• _Your task_
Reproduce each line bearing the word "scene".

*** Recorded information

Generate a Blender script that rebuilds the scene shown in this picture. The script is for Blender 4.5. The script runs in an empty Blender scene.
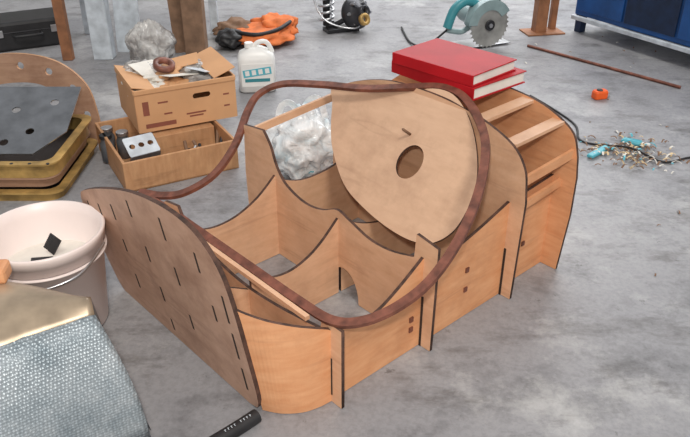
import bpy, bmesh, math, random
from mathutils import Vector, Matrix, noise
random.seed(7)
sc=bpy.context.scene
V=Vector
# ---------------------------------------------------------------- materials
def newmat(name):
    m=bpy.data.materials.new(name);m.use_nodes=True
    nt=m.node_tree;b=nt.nodes["Principled BSDF"]
    return m,nt,b
def noise_n(nt,scale,detail=4,rough=.55,vec=None,stretch=None,coord='Object'):
    tc=nt.nodes.new("ShaderNodeTexCoord")
    n=nt.nodes.new("ShaderNodeTexNoise");n.inputs["Scale"].default_value=scale
    n.inputs["Detail"].default_value=detail;n.inputs["Roughness"].default_value=rough
    if stretch:
        mp=nt.nodes.new("ShaderNodeMapping");mp.inputs["Scale"].default_value=stretch
        nt.links.new(tc.outputs[coord],mp.inputs[0]);nt.links.new(mp.outputs[0],n.inputs["Vector"])
    else: nt.links.new(tc.outputs[coord],n.inputs["Vector"])
    return n
def ramp(nt,src,stops):
    r=nt.nodes.new("ShaderNodeValToRGB");nt.links.new(src,r.inputs[0])
    e=r.color_ramp.elements
    while len(e)<len(stops): e.new(.5)
    for i,(p,c) in enumerate(stops):
        e[i].position=p;e[i].color=(*c,1) if len(c)==3 else c
    return r
def mixc(nt,a,b,f,mode='MIX'):
    m=nt.nodes.new("ShaderNodeMix");m.data_type='RGBA';m.blend_type=mode
    if hasattr(f,'is_linked') or hasattr(f,'links'): nt.links.new(f,m.inputs[0])
    else: m.inputs[0].default_value=f
    nt.links.new(a,m.inputs[6])
    if isinstance(b,tuple): m.inputs[7].default_value=(*b,1)
    else: nt.links.new(b,m.inputs[7])
    return m.outputs[2]
def bump(nt,b,src,strength=.2,dist=.01):
    bp=nt.nodes.new("ShaderNodeBump");bp.inputs["Strength"].default_value=strength
    bp.inputs["Distance"].default_value=dist
    nt.links.new(src,bp.inputs["Height"]);nt.links.new(bp.outputs[0],b.inputs["Normal"])
def plain(name,c,rough=.5,metal=0,var=.12,scale=12,bmp=0,alpha=1,spec=None):
    m,nt,b=newmat(name)
    n=noise_n(nt,scale)
    lo=tuple(x*(1-var) for x in c);hi=tuple(min(1,x*(1+var)) for x in c)
    r=ramp(nt,n.outputs[0],[(.3,lo),(.7,hi)])
    nt.links.new(r.outputs[0],b.inputs["Base Color"])
    b.inputs["Roughness"].default_value=rough;b.inputs["Metallic"].default_value=metal
    if spec is not None: b.inputs["Specular IOR Level"].default_value=spec
    if bmp: bump(nt,b,n.outputs[0],bmp,.01)
    if alpha<1: b.inputs["Alpha"].default_value=alpha
    return m
def wood(name,c1,c2,stain=(.2,.1,.05),amt=.35,stretch=(3,3,14),rough=.55,scale=3.0):
    m,nt,b=newmat(name)
    g=noise_n(nt,scale,6,.6,stretch=stretch)
    r=ramp(nt,g.outputs[0],[(.25,c1),(.72,c2)])
    s=noise_n(nt,5.5,7,.7)
    r2=ramp(nt,s.outputs[0],[(.46,(0,0,0)),(.72,(1,1,1))])
    ml=nt.nodes.new("ShaderNodeMath");ml.operation='MULTIPLY';ml.inputs[1].default_value=amt
    nt.links.new(r2.outputs[0],ml.inputs[0])
    c=mixc(nt,r.outputs[0],stain,ml.outputs[0])
    s3=noise_n(nt,2.2,3,.5,stretch=(1,1,9))
    r3=ramp(nt,s3.outputs[0],[(.60,(0,0,0)),(.66,(.3,.3,.3)),(.70,(0,0,0))])
    c=mixc(nt,c,stain,r3.outputs[0])
    nt.links.new(c,b.inputs["Base Color"]);b.inputs["Roughness"].default_value=rough
    b.inputs["Specular IOR Level"].default_value=.35
    bump(nt,b,g.outputs[0],.05,.003)
    return m
M={}
M['ply']=wood("plywood_pale",(.61,.35,.205),(.72,.45,.285),stain=(.38,.20,.12),amt=.45)
M['plyo']=wood("plywood_orange",(.63,.28,.125),(.74,.39,.205),stain=(.42,.18,.085),amt=.45)
M['nose']=wood("plywood_dusty",(.47,.275,.185),(.62,.395,.285),stain=(.28,.15,.10),amt=.7,stretch=(3,3,5))
M['dustdark']=wood("plywood_aged_dark",(.33,.19,.12),(.45,.28,.19),stain=(.20,.10,.065),amt=.6)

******

• _Final result_
Generate a Blender script that rebuilds the scene shown in this picture. The script is for Blender 4.5. The script runs in an empty Blender scene.
sc=bpy.context.scene